On losing a parent

I’ve been remembering my dad a lot lately. More than I normally do, which is not a lot. I have photos of him around my house. His paintings on my walls. I even have a tiny shrine. You could say he’s all around me, with his smiles and his brush strokes. But he doesn’t fill my thoughts that much. Not anymore. I get terribly sad if I think about him too much. I’ve learned to live without him but I still find incredibly unfair and heartbreaking that I will never get the opportunity to have him by my side anymore. Not for any celebration, not for any fall, not even for a Sunday lunch. That I’ll have to accept 14 years worth of memories and that’s it. That’s where my mind wanders to when I think about him too much and that is precisely what makes me fall apart.

I fell apart yesterday as I was falling asleep, and I didn’t remember until today that yesterday was precisely 14 years since the day my dad died. I have lived the same amount of years with my dad as those I’ve lived without him. I also fell apart a little writing these lines.
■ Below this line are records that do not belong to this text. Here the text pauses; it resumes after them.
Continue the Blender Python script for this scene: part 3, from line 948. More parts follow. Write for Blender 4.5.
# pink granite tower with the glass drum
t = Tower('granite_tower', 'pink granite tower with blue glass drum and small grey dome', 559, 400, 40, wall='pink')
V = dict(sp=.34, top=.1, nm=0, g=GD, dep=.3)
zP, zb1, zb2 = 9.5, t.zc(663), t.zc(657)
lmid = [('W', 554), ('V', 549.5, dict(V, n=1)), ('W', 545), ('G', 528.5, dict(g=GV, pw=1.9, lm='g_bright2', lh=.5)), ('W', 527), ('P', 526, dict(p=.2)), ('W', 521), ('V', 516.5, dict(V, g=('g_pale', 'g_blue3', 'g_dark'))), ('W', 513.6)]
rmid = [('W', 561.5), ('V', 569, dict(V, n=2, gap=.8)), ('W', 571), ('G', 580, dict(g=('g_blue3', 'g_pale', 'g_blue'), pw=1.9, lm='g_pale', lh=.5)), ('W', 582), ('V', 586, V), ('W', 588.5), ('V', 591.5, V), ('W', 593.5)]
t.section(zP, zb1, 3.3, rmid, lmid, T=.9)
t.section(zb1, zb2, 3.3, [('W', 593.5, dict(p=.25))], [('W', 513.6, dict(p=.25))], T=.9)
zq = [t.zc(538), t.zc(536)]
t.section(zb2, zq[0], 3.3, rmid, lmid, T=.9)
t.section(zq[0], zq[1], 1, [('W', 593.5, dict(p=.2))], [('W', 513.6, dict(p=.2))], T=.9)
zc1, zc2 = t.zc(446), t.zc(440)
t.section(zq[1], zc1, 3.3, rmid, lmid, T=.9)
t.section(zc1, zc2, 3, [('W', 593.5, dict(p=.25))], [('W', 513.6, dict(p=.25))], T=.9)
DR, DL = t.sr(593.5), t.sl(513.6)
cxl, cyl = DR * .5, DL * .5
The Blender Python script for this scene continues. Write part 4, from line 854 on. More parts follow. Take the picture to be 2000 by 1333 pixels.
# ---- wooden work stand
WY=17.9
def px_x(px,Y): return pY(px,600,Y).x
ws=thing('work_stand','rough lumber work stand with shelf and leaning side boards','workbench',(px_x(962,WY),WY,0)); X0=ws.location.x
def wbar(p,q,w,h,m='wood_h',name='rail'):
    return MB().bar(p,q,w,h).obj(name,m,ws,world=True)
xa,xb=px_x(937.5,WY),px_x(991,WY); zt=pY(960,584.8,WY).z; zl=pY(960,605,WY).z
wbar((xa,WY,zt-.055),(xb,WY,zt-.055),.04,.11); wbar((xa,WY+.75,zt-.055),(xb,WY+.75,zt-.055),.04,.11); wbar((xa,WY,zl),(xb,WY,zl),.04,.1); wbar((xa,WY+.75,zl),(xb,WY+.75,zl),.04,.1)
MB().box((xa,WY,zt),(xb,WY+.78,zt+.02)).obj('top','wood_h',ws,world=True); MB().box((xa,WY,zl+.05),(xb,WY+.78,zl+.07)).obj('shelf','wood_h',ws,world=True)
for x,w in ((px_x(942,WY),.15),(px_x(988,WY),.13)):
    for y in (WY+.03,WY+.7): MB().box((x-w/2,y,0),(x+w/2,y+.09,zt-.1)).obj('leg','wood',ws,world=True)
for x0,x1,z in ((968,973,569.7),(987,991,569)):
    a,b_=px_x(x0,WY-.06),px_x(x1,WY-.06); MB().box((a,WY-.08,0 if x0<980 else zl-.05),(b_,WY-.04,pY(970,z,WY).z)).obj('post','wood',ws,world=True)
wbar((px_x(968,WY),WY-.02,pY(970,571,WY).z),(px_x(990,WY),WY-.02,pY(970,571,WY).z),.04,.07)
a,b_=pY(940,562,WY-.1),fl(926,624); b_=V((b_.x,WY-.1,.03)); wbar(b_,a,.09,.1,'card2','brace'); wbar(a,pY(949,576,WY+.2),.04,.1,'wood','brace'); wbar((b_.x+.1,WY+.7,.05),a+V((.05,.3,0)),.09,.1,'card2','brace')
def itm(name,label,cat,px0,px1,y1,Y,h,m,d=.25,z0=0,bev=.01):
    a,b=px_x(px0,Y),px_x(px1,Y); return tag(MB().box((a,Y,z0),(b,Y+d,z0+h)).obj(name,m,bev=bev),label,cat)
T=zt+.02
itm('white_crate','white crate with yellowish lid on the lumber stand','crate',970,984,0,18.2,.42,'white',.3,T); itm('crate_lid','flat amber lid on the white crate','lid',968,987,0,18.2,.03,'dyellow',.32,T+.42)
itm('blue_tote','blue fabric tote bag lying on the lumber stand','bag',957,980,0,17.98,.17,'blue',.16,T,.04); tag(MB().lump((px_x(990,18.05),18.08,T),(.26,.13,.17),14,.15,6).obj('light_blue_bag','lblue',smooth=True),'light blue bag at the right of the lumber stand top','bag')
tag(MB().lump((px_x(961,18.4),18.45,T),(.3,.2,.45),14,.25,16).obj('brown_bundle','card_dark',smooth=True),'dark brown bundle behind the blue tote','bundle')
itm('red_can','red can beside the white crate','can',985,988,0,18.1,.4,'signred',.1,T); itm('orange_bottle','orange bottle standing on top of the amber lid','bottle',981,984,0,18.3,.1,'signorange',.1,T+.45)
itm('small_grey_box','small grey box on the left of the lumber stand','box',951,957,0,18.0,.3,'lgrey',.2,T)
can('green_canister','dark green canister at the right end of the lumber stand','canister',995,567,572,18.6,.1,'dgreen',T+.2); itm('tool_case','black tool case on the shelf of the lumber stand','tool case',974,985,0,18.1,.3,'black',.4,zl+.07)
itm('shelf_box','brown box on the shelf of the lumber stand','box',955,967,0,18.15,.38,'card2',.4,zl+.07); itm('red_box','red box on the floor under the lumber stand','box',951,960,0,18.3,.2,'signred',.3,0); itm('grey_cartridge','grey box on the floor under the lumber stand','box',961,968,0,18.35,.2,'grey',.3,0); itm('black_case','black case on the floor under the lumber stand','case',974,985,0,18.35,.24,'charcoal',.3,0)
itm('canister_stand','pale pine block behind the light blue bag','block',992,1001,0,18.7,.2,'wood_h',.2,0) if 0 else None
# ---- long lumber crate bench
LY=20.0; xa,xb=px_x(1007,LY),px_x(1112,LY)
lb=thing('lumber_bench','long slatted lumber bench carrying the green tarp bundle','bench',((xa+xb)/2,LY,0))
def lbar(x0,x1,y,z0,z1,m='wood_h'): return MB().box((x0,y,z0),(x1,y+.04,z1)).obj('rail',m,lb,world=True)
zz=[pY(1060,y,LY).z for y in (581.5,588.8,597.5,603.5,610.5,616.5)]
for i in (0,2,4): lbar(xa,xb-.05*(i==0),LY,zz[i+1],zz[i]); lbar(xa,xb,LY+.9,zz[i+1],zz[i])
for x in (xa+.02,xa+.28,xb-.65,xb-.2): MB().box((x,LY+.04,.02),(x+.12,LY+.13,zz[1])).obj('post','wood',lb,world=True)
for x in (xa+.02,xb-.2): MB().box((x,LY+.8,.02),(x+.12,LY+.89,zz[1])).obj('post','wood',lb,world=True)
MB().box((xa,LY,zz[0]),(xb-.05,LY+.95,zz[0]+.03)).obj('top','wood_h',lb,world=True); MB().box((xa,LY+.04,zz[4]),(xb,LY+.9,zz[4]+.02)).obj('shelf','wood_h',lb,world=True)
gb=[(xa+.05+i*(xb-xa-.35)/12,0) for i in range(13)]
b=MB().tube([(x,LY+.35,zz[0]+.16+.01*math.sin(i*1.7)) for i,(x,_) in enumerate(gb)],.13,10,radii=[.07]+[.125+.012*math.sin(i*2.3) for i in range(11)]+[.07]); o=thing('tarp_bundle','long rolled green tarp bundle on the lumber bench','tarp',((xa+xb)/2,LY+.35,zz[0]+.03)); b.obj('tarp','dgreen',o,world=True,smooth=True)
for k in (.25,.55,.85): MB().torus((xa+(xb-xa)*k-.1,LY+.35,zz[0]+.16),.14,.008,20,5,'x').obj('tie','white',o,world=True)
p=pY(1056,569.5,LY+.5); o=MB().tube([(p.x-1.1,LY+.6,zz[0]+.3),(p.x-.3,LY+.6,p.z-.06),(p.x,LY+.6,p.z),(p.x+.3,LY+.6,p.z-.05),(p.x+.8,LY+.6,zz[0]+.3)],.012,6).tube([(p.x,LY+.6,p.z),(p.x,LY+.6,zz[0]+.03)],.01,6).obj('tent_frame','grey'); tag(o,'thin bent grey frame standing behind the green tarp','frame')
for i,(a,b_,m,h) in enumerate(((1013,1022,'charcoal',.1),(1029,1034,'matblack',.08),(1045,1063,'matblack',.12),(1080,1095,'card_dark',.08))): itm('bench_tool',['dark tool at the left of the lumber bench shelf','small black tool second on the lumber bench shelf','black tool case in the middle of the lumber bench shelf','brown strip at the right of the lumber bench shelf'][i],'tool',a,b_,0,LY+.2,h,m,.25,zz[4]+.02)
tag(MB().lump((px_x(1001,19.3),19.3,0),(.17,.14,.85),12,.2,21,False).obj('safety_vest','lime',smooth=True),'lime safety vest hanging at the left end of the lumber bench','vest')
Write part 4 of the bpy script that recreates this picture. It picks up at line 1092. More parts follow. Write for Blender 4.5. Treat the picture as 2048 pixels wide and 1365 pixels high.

I’ve been thinking more about him lately because a couple of close friends and someone I recently met have been dealing with the loss of a parent for a while. I remember that grief very vividly and my heart breaks and grows every time I see them struggle. I see my teenage self, trying to be strong, trying to keep enjoying life, while having to deal with the most extreme form of desolation I’ve ever felt in my life.

My instinct is to offer the biggest hug I can give and just be there, making space for those feelings, and responding with compassion and warmth. But I’m so grateful for that vulnerability, and having gone through it, I feel like I can offer more. I struggle with saying these things in person. I want to be respectful and not make them feel uncomfortable talking about things they might not be ready to talk about. I know I wasn’t for a while. So I’m going to write them here instead hoping they will offer comfort to these people in my life.

The truth is that words don’t really matter much. I can’t remember any advice or words of comfort I received back then. I only remember a couple of vivid images, lots of feelings, who was there, and who wasn’t. Who let me express my grief and for whom I felt the need to hide it.

I want to tell you that you don’t need to hide your grief from me, ever.

That I understand it and will never think less of you for shedding a tear (or a bunch). That you will learn what it feels like to miss someone your entire life and to make peace with that. That it will have unforeseeable consequences on your character and the way you choose to live. That most of those changes will be for the better and some will be for the worse, and you’ll have to learn to be aware of them. It’s taken me a while. That you’ll begin to feel an immediate connection to people that have gone through the same as if we were part of a creepy club. That you’ll be made aware of your loss in the most unexpected moments, with a newsletter for Mother’s day or watching a fictional mother dying on TV. But you will also smell their perfume on a stranger when you least expect it and it will make your day. That you’ll eventually forget details, like the sound of their voices or what their presence felt like. And at the same time, the strongest memories of them will start to define you. Why do you think I love hugs so much? That you must live your grief for as long and as strongly as you need to. Don’t hide it, don’t ignore it. It won’t go away. And if you don’t go through it now, you will go through it later. Trust me. That your grief can suddenly transform into a new and stronger appreciation of life. That this will definitely get easier with time but will always, always, suck.

But more importantly that, in many ways, she and her love for you lives on in you.